Employers are finding it harder to successfully negotiate changes to long term (and often expensive) benefits provided by enterprise agreements. In situations where economic circumstances dictate a need to reduce labour costs, cutting or removing long term benefits are often the focus for employers when negotiating enterprise agreements. Similarly the protection of long standing and often hard fought benefits are the focus of unions and employees alike in negotiation.

The Fair Work Act (Cth) 2009 (Act) regulates the bargaining process and outcome in Australia to assist employers and employees to successfully negotiate terms and conditions that are specific to their workplace. The Act imposes obligations on all parties to the bargaining process to bargain in good faith, and sets out a process by which agreements are agreed and approved. The Act also sets out process for addressing and resolving disputes that arise during bargaining. Clear guidelines have been established to enable parties to use industrial action as a tool during the bargaining process.

Changing circumstances have seen a shift in what employers focus on during the negotiation process. Greater flexibility is required to enable business to react more swiftly to changing market needs and impacts. The need for greater flexibility extends also to labour and labour costs. This flexibility is commonly addressed by seeking to remove those terms and conditions contained in enterprise agreements that restrict the employer's ability to change as required. Such terms include for example voluntary redundancy and casual/fixed term conversion to permanent employment. These benefits are often long standing and hard fought.

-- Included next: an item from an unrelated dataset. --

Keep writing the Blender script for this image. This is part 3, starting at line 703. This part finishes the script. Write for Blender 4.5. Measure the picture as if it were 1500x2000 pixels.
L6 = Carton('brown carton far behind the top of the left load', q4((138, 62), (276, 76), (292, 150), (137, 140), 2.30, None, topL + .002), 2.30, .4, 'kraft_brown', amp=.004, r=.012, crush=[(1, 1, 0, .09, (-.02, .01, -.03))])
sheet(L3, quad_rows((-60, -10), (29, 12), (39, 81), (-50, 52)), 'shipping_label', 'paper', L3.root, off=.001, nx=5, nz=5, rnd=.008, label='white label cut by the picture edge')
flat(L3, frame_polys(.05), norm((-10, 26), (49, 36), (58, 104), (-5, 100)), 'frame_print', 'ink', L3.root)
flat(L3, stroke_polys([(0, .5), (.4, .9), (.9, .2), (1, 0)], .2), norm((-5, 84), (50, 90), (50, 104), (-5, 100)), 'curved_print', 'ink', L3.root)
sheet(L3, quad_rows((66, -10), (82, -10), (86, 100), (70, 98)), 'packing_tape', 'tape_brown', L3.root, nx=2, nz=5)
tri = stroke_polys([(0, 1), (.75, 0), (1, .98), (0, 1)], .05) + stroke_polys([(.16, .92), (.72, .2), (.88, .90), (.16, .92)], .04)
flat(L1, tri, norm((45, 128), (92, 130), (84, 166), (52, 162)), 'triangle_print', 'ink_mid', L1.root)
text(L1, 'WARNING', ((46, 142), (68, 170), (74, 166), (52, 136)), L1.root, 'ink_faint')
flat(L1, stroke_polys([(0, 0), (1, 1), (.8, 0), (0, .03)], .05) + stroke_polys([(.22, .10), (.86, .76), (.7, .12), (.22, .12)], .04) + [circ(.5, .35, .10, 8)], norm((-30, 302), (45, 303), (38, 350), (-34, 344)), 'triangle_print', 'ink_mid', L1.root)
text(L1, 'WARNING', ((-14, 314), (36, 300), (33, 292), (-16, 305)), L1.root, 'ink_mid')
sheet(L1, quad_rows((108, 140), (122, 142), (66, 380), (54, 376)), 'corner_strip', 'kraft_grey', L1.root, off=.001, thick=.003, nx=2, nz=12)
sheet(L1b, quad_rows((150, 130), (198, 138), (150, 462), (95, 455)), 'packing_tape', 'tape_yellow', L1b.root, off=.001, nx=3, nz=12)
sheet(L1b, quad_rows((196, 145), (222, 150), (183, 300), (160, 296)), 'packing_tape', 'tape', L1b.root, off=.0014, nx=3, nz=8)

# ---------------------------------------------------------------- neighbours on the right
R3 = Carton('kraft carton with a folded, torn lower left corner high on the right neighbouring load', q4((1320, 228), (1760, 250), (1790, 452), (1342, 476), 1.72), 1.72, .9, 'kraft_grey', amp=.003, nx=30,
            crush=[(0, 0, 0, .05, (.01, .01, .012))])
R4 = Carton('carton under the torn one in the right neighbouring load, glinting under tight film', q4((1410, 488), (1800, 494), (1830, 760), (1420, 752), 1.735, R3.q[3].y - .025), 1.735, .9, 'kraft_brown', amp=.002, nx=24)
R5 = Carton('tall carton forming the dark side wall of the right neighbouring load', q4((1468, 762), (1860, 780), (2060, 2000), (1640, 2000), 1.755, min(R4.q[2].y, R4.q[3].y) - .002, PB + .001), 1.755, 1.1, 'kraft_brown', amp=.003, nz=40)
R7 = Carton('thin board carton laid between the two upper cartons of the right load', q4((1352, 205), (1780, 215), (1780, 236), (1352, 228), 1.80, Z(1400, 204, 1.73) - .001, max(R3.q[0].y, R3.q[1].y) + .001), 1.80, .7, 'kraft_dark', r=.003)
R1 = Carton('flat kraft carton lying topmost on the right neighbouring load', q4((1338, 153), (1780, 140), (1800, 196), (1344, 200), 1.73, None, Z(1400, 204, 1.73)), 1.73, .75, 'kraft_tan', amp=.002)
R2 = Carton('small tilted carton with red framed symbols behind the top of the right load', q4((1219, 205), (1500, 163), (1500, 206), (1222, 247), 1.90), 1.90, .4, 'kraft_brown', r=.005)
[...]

It is not uncommon for parties to negotiate for an extended period of time, with no outcome. Whilst an agreement remains in force, effectively providing a safety net for employees, there is limited impetus to encourage movement from the current terms and conditions. This is particularly so where employees are being asked to agree to lower wage increases or a reduction in other benefits. A stalemate can ensue.

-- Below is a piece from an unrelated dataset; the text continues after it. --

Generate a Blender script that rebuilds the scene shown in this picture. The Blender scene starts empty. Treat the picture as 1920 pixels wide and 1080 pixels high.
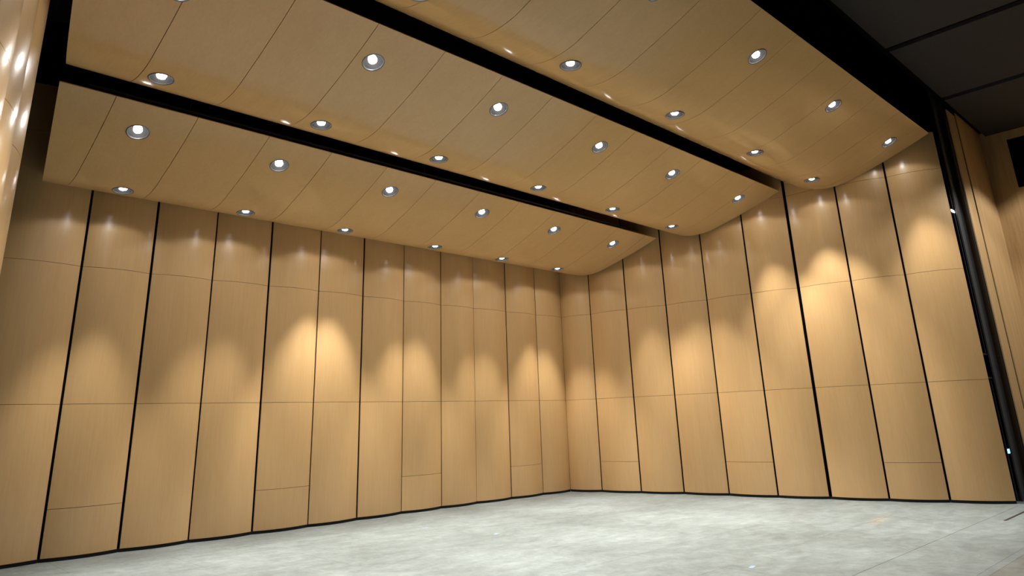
import bpy, bmesh, math, random
from mathutils import Vector, Matrix
random.seed(7)
S = bpy.context.scene
COL = S.collection

# ------------------------------------------------------------------ camera
cam_d = bpy.data.cameras.new('camera')
cam = bpy.data.objects.new('camera', cam_d)
COL.objects.link(cam)
_f = Vector((0.66286, 0.68913, 0.29277)).normalized()
_u = Vector((-0.17831, -0.23447, 0.95563))
_r = _f.cross(_u).normalized()
_u = _r.cross(_f).normalized()
cam.matrix_world = Matrix(((_r.x, _u.x, -_f.x, 0.0), (_r.y, _u.y, -_f.y, 0.0), (_r.z, _u.z, -_f.z, 1.6), (0, 0, 0, 1)))
cam_d.sensor_fit = 'HORIZONTAL'
cam_d.sensor_width = 36.0
cam_d.lens = 36.0 * 1318.79 / 1920.0          # 24.7 mm phone main camera, frame cropped off its centre
cam_d.shift_x = 6.0 / 1920.0
cam_d.shift_y = -154.0 / 1920.0
cam_d.clip_end = 200
S.camera = cam

# ------------------------------------------------------------------ world, exposure
w = bpy.data.worlds.new('world')
S.world = w
w.use_nodes = True
w.node_tree.nodes['Background'].inputs[0].default_value = (0.9, 0.95, 1.0, 1)
w.node_tree.nodes['Background'].inputs[1].default_value = 0.004
S.view_settings.view_transform = 'Standard'
S.view_settings.look = 'None'
S.view_settings.gamma = 1.0
S.view_settings.use_curve_mapping = False
S.view_settings.exposure = 0.32
FIELD_W, BEAM_W = 13.0, 450.0                   # watts of each downlight's wide field and of its inner beam
HOUSE_W = 480.0
BACK_BEAMS = [53, 53, 65, 60, 55, 60]           # the lamps nearest the back wall are focused unevenly
BACK_POWER = [0.9, 0.8, 1.35, 1.1, 0.9, 1.2]
LIGHT_COL = (1.0, 0.975, 0.93)
FIELD_ANGLE, BEAM_ANGLE = 149.0, 65.0

# ------------------------------------------------------------------ helpers
def link(o, parent=None):
    COL.objects.link(o)
    if parent is not None:
        o.parent = parent
    return o

def mesh_obj(name, verts, faces, mat, parent=None, smooth=False):
    me = bpy.data.meshes.new(name)
    me.from_pydata([tuple(v) for v in verts], [], faces)
    me.update()
    if mat is not None:
        me.materials.append(mat)
    if smooth:
        for p in me.polygons:
            p.use_smooth = True
    return link(bpy.data.objects.new(name, me), parent)

def bm_obj(name, bm, mat, parent=None, smooth=False):
    bmesh.ops.recalc_face_normals(bm, faces=bm.faces)
    me = bpy.data.meshes.new(name)
    bm.to_mesh(me)
    bm.free()
    if mat is not None:
        me.materials.append(mat)
    if smooth:
        for p in me.polygons:
            p.use_smooth = True
    return link(bpy.data.objects.new(name, me), parent)

def add_box(bm, lo, hi, bevel=0.0):
    r = bmesh.ops.create_cube(bm, size=1.0)
    c = [(lo[i] + hi[i]) / 2 for i in range(3)]
    s = [hi[i] - lo[i] for i in range(3)]
    for v in r['verts']:
        v.co = Vector((c[0] + v.co.x * s[0], c[1] + v.co.y * s[1], c[2] + v.co.z * s[2]))
    if bevel > 0:
        es = list({e for v in r['verts'] for e in v.link_edges})
        bmesh.ops.bevel(bm, geom=es, offset=bevel, segments=2, affect='EDGES', profile=0.7)

def box(name, lo, hi, mat, parent=None, bevel=0.0):
    bm = bmesh.new()
    add_box(bm, lo, hi, bevel)
    return bm_obj(name, bm, mat, parent)

def add_tube(bm, a, b, r, seg=10):
    a, b = Vector(a), Vector(b)
    d = b - a
    q = d.to_track_quat('Z', 'Y').to_matrix().to_4x4()
    m = Matrix.Translation((a + b) / 2) @ q
    bmesh.ops.create_cone(bm, cap_ends=True, segments=seg, radius1=r, radius2=r, depth=d.length, matrix=m)

def thing(name, label, cat, loc, rotz=0.0, group=None):
    o = bpy.data.objects.new(name, None)
    o.empty_display_size = 0.3
    link(o)
    o.location = loc
    o.rotation_euler = (0, 0, rotz)
    return tag(o, label, cat, group)

def tag(o, label, cat, group=None):
    o['label'] = label
    o['category'] = cat
    o['kind'] = 'thing'
    if group:
        o['group'] = group
    return o

def struct(o, label=None):
    o['kind'] = 'structure'
    if label:
        o['label'] = label
    return o

# ------------------------------------------------------------------ materials
def new_mat(name):
    m = bpy.data.materials.new(name)
    m.use_nodes = True
    nt = m.node_tree
    return m, nt, nt.nodes['Principled BSDF']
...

To break the stalemate employers are increasingly applying to the Fair Work Commission to terminate the relevant agreement. This has the effect of removing the safety net, thereby changing the context of the bargaining. In the absence of the safety net provided by the old agreement, terms and conditions are regulated by the relevant Modern Award and are generally far less generous than an enterprise agreement.

The process to terminate an enterprise agreement is not necessarily straightforward. Termination is a tool that can only be used in specific circumstances; where there is evidence that bargaining has stalled or will fail and where the employer can prove that it needs to make the changes that have stalled the bargaining. Prior to terminating an enterprise agreement the Fair Work Commission must consider a range of factors including the impact that the termination of the agreement will have on the parties, the impact on bargaining and the public interest. It can be a costly and time consuming process.

Despite the difficulties associated with terminating an agreement, employers need to be aware of the benefits that the termination of an enterprise agreement can give them during bargaining. Most importantly, the termination of the agreement will have an immediate impact on the bargaining process and can give employers the advantage.